PD: Thank you. Yeah, actually, we recorded in a lot of houses. This was a real studio. It was so professional. Chris was great to work with.

NS: And you have another release coming out soon, called Tape Club. What’s that going to be like?

PD: Well, in addition to the studio albums we’ve put out, we have something like 70 or 80 tracks recorded that we haven’t released. The first one I can think of is from 2002, and we recorded it at my mom’s house, but we also have tracks that we recorded at Smart Studios in Madison, Wisconsin, which is kind of cool – bands like Nirvana and the Smashing Pumpkins had recorded there. It was really cool to go back through these tracks, because you can see all the different stages our music went through. We picked the ones we were least embarrassed of and put them together for Tape Club.

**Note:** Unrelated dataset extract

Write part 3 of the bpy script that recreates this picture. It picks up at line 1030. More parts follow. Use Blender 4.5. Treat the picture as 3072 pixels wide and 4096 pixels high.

NS: I’m sure there’s plenty to be proud of on Tape Club. Let’s talk more about the past, have you ever played DeKalb before?

PD: We’ve actually played DeKalb two or three times before. We’d play with a band called Light Pollution when we’d come through, I’m pretty sure they’re from DeKalb, or pretty close to it.

NS: You had a good time playing here, I hope. Did past experiences here have a part in confirming for Middlewest Fest?

PD: Definitely. It was always a really fun time in DeKalb. We always meet some awesome people there. We also looked up the other bands that were playing and got really excited about that. We’ve toured with Tokyo Police Club before. They’re a great band and great people. We’ve also played with Company of Thieves, and they’re awesome as well. We’re also trying to get to Middlewest Fest on Saturday afternoon. We want to get the chance to wander around and hang out before we play. I also want to try to see MC Chris’ set on Saturday. DeKalb is also a cool place for us because it’s a lot like Springfield [Missouri], it’s a smaller college town with tons of students and that gives it a certain energy.

NS: It sounds like you’re looking forward to being at the fest as well as playing it. What kind of crowd do you think you’ll play for at Middlewest Fest?

PD: We want to play for anyone who likes to party. And who knows how to tootsie roll…and who would be willing to teach us how to do it.

NS: I think you’re going to have a huge audience, then. DeKalb is known for two things: its corn and its dance moves.

PD: Awesome, we’re coming to the right place then!

NS: What about people who can only Dougie or Bernie? Can they come party, too?

PD: We’ll take those, too. Here I am still stuck in 1994, trying to learn to do the tootsie roll. We need some fresh dance moves. That’s really why we’re all so excited for Middlewest Fest.